--- Begin ---
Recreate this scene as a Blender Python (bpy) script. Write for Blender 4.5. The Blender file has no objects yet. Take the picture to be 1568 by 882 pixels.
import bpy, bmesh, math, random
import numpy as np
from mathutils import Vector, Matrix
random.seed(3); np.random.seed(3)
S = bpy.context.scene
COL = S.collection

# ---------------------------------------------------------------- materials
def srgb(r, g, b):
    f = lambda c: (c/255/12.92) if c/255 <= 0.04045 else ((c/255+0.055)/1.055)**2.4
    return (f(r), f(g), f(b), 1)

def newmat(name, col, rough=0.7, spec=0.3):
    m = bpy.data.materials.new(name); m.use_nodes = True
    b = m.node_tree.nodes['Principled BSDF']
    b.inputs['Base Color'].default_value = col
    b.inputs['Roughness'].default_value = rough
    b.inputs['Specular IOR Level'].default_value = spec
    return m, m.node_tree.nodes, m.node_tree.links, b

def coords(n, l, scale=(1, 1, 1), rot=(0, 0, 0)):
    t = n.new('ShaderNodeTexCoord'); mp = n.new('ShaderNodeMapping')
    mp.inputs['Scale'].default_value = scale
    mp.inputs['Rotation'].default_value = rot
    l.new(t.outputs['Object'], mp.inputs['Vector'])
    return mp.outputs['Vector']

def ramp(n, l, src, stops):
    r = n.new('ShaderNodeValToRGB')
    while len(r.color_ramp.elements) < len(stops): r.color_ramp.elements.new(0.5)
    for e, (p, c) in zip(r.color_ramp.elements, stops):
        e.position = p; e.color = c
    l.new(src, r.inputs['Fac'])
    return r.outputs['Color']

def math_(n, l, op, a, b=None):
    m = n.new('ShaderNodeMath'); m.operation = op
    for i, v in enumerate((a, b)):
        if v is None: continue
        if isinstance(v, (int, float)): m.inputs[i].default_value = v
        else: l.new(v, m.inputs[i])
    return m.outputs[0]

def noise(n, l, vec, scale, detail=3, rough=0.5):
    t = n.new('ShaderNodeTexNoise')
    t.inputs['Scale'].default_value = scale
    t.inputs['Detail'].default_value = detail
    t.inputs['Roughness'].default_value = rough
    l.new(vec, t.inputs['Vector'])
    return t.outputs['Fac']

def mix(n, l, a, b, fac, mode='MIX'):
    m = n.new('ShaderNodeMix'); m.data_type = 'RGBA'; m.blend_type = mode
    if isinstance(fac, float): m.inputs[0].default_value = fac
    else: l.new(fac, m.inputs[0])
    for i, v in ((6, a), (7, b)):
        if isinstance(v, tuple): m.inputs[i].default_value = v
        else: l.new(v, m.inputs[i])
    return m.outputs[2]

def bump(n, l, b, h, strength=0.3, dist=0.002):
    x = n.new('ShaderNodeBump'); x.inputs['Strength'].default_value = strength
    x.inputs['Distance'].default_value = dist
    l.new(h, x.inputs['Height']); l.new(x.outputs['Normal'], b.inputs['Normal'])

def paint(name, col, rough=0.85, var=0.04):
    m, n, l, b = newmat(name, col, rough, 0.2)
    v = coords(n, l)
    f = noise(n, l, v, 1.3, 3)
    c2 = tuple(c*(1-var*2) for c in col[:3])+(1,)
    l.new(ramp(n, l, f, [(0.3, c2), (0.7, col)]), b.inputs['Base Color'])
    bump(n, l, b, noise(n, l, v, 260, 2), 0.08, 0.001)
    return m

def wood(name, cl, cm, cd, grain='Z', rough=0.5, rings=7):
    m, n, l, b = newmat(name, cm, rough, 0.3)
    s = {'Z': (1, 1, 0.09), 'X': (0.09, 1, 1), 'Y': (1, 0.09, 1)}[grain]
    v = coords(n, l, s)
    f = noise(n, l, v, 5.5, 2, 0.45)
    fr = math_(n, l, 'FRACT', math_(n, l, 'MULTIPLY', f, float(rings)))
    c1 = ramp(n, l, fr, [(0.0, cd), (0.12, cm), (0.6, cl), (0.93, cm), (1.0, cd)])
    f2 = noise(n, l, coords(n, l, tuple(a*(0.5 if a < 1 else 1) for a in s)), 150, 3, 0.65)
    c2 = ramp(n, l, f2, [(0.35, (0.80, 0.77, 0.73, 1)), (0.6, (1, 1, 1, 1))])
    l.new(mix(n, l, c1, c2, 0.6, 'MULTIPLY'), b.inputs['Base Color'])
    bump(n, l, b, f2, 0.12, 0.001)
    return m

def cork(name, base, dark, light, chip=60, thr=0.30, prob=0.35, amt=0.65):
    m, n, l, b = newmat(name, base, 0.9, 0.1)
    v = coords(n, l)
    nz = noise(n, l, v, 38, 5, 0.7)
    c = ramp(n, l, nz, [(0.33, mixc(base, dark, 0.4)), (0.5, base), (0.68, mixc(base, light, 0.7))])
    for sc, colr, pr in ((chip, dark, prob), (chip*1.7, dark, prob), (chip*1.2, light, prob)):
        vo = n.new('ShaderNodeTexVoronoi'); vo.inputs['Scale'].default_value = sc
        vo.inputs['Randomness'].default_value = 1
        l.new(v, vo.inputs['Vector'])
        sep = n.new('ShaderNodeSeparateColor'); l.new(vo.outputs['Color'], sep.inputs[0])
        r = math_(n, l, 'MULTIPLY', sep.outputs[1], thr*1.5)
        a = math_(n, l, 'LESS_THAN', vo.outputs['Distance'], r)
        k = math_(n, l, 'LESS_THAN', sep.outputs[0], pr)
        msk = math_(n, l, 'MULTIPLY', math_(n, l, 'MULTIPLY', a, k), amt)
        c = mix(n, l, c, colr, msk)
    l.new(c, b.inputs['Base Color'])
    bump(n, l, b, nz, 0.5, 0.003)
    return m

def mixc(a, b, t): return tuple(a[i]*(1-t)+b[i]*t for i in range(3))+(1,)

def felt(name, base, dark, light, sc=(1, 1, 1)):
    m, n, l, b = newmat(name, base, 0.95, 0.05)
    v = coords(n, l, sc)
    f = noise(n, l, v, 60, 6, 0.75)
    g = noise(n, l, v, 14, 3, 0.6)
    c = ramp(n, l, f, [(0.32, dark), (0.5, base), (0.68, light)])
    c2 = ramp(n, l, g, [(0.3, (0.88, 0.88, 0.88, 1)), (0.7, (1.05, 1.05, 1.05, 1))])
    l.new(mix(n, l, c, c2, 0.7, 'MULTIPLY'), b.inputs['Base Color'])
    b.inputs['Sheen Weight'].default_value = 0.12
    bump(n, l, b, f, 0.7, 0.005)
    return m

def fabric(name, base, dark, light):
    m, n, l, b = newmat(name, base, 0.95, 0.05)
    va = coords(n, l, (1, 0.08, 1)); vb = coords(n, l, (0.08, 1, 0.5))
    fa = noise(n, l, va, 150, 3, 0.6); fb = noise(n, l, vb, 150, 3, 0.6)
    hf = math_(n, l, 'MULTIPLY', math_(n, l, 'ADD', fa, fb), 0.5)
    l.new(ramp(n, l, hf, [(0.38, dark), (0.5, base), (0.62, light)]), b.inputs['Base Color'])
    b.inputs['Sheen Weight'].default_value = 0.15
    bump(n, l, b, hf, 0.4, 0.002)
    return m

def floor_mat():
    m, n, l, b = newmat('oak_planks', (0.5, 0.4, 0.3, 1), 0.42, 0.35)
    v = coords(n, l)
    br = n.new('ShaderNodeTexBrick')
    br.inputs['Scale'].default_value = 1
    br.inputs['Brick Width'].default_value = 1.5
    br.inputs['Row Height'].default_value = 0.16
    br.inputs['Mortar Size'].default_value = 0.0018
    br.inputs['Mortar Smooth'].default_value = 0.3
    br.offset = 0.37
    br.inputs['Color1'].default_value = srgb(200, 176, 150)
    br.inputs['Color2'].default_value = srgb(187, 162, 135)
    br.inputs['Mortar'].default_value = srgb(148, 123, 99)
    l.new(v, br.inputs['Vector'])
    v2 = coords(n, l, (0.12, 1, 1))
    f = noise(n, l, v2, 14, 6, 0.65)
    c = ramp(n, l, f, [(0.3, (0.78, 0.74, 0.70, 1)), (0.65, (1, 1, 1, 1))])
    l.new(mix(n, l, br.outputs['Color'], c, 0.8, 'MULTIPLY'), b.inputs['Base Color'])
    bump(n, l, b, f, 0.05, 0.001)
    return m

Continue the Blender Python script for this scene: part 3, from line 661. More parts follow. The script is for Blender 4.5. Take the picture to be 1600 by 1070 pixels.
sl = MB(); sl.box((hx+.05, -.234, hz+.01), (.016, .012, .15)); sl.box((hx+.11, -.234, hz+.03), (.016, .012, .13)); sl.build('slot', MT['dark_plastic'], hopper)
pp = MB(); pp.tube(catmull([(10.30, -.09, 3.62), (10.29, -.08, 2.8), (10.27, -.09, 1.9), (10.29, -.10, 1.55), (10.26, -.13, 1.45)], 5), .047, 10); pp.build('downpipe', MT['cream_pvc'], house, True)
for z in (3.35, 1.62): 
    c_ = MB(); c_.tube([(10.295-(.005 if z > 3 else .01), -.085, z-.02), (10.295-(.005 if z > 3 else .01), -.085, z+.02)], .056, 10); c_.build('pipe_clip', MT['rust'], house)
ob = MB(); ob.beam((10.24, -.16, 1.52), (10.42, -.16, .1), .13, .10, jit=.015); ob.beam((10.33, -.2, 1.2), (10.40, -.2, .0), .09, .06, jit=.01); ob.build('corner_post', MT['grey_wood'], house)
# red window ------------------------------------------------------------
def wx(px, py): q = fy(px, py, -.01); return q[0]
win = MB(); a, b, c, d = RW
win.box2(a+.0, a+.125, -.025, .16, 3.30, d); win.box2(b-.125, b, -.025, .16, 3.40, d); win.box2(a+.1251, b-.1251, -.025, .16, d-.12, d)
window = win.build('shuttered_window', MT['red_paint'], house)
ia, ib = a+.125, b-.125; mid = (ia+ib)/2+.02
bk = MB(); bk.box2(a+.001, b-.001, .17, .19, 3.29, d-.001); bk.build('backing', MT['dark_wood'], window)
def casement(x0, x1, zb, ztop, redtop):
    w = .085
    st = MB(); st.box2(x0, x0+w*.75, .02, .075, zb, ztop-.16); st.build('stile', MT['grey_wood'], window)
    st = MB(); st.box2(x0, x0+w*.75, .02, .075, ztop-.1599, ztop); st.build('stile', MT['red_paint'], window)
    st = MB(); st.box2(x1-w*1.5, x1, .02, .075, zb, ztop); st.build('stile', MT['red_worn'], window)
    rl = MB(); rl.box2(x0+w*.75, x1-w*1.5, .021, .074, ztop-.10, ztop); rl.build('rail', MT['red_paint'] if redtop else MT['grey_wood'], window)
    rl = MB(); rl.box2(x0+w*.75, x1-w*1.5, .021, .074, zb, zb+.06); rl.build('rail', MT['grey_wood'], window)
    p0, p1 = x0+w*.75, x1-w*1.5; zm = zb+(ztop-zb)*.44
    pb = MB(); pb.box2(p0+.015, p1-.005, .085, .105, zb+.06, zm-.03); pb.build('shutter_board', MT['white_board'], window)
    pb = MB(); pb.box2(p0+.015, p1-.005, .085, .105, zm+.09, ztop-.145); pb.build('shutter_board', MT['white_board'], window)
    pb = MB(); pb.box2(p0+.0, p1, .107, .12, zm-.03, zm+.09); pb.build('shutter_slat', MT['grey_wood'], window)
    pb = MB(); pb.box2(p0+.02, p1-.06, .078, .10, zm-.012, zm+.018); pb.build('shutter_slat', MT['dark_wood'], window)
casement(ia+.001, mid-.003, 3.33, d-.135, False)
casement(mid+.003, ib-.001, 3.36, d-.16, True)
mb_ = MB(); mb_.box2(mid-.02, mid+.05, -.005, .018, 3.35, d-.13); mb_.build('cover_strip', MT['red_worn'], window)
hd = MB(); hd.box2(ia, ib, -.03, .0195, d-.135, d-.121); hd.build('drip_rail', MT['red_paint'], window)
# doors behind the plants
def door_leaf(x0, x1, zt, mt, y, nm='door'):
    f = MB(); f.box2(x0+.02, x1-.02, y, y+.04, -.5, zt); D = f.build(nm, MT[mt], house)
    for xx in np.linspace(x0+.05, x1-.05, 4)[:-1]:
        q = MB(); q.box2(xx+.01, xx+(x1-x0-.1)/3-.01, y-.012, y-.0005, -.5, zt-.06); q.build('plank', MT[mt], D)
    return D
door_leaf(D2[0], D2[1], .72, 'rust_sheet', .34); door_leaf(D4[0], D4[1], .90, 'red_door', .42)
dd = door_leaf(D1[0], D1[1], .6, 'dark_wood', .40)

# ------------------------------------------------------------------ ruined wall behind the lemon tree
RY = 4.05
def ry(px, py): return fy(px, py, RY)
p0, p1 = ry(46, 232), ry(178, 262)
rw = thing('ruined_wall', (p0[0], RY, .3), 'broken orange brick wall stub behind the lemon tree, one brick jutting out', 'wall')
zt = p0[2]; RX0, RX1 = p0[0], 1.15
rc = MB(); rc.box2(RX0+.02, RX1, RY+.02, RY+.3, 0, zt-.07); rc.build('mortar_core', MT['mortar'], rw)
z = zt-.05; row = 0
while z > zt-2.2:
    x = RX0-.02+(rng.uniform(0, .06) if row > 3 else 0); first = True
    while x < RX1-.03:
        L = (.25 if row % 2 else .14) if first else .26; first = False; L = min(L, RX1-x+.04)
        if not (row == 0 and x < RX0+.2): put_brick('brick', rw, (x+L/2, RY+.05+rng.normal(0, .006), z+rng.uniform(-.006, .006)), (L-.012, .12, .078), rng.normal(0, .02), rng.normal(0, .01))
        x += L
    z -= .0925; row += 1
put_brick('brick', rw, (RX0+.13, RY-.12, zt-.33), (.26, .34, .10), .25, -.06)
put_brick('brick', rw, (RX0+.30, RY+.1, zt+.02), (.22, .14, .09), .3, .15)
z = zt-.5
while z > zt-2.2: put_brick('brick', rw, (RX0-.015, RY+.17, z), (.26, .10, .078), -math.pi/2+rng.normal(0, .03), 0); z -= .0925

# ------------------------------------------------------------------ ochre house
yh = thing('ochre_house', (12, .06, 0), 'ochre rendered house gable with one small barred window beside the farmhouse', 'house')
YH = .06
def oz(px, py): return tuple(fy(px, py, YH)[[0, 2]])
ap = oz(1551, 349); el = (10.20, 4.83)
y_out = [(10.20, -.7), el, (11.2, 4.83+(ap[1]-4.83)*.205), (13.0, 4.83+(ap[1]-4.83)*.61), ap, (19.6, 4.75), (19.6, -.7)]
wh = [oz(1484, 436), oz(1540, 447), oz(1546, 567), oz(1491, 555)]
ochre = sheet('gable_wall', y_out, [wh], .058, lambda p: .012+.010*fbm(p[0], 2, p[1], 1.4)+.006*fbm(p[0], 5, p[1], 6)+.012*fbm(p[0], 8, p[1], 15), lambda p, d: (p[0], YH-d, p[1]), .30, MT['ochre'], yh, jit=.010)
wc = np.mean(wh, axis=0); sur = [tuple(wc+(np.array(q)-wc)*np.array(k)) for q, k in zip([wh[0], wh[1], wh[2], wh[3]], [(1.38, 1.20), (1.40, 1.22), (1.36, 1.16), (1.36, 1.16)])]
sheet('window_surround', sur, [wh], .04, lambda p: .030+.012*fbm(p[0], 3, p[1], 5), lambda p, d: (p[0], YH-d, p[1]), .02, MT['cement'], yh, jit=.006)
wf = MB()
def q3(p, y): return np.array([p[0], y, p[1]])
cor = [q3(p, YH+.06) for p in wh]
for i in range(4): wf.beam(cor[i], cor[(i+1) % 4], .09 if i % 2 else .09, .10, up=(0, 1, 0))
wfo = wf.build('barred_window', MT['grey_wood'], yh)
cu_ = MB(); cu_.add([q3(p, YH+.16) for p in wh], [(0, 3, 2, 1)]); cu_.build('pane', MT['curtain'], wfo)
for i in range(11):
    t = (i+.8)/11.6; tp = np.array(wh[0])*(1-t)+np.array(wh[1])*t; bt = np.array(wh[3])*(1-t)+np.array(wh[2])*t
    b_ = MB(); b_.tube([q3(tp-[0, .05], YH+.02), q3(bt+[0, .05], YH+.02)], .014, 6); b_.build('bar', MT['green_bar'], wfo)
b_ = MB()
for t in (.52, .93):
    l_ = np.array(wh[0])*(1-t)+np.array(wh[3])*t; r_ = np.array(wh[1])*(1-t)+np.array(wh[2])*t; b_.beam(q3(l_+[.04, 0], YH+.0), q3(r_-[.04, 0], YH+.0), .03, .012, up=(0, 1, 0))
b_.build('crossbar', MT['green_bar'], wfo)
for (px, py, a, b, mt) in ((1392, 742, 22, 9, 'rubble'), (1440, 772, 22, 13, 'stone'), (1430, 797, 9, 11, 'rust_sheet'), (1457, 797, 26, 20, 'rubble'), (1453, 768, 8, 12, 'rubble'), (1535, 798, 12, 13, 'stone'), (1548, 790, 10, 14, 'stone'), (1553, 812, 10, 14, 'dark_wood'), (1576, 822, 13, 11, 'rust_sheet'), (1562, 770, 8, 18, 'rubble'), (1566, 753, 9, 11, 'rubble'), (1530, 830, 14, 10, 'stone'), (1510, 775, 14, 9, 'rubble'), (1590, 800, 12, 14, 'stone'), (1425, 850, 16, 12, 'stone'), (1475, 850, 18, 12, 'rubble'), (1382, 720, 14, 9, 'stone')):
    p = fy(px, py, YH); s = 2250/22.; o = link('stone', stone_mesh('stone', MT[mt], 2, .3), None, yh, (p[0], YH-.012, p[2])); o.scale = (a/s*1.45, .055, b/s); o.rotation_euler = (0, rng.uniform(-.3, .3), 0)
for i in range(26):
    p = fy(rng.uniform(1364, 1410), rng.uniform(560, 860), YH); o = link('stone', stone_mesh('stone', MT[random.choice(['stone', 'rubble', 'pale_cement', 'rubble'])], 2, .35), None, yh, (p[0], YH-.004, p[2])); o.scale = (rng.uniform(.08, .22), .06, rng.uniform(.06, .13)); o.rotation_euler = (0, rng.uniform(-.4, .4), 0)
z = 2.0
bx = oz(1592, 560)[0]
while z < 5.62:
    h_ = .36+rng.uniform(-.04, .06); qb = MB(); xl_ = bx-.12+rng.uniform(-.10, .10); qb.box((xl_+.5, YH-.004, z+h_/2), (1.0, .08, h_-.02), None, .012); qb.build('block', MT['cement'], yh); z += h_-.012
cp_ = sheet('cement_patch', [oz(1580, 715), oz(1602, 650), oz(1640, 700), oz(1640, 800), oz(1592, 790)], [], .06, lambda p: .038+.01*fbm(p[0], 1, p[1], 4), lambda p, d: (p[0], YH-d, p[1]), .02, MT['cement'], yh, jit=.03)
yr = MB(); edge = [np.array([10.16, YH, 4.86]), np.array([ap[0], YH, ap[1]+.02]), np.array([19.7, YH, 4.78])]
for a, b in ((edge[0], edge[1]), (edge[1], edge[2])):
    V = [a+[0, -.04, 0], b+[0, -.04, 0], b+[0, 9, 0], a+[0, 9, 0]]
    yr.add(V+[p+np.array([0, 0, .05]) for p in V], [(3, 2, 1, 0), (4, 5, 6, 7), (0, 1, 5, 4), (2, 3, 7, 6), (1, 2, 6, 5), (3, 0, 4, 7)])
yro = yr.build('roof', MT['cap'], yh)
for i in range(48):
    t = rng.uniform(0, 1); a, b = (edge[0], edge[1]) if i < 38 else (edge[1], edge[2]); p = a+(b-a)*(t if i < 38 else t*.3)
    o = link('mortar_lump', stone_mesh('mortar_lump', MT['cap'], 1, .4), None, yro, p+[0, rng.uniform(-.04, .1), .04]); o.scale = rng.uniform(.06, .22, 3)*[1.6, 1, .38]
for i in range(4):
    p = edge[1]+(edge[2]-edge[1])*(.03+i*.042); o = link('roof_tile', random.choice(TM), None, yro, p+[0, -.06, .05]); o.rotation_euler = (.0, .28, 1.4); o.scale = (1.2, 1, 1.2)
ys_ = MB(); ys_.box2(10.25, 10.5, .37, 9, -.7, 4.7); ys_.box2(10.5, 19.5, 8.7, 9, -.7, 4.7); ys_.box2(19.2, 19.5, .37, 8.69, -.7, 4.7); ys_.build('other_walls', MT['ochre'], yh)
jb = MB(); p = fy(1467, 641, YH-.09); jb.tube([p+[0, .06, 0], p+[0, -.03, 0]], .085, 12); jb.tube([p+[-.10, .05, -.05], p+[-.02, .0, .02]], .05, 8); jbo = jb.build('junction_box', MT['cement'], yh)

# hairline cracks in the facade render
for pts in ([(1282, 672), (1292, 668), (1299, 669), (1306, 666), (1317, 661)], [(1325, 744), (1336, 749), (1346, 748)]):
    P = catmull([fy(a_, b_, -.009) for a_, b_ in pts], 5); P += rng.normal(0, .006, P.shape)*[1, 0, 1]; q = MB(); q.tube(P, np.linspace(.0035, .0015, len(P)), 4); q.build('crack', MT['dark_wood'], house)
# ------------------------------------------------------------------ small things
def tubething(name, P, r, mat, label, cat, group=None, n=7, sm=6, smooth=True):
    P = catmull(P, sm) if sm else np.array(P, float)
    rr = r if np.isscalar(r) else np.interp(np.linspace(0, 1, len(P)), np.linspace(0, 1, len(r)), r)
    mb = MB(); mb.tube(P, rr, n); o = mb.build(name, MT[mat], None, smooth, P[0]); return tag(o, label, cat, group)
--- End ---
▸ DESCRIPTION OF THE TASK: Up to and including the line with "return mp.outputs['Vector']", print every line of the records from the start.

▸ COMPLETE ANSWER:
Recreate this scene as a Blender Python (bpy) script. Write for Blender 4.5. The Blender file has no objects yet. Take the picture to be 1568 by 882 pixels.
import bpy, bmesh, math, random
import numpy as np
from mathutils import Vector, Matrix
random.seed(3); np.random.seed(3)
S = bpy.context.scene
COL = S.collection

# ---------------------------------------------------------------- materials
def srgb(r, g, b):
    f = lambda c: (c/255/12.92) if c/255 <= 0.04045 else ((c/255+0.055)/1.055)**2.4
    return (f(r), f(g), f(b), 1)

def newmat(name, col, rough=0.7, spec=0.3):
    m = bpy.data.materials.new(name); m.use_nodes = True
    b = m.node_tree.nodes['Principled BSDF']
    b.inputs['Base Color'].default_value = col
    b.inputs['Roughness'].default_value = rough
    b.inputs['Specular IOR Level'].default_value = spec
    return m, m.node_tree.nodes, m.node_tree.links, b

def coords(n, l, scale=(1, 1, 1), rot=(0, 0, 0)):
    t = n.new('ShaderNodeTexCoord'); mp = n.new('ShaderNodeMapping')
    mp.inputs['Scale'].default_value = scale
    mp.inputs['Rotation'].default_value = rot
    l.new(t.outputs['Object'], mp.inputs['Vector'])
    return mp.outputs['Vector']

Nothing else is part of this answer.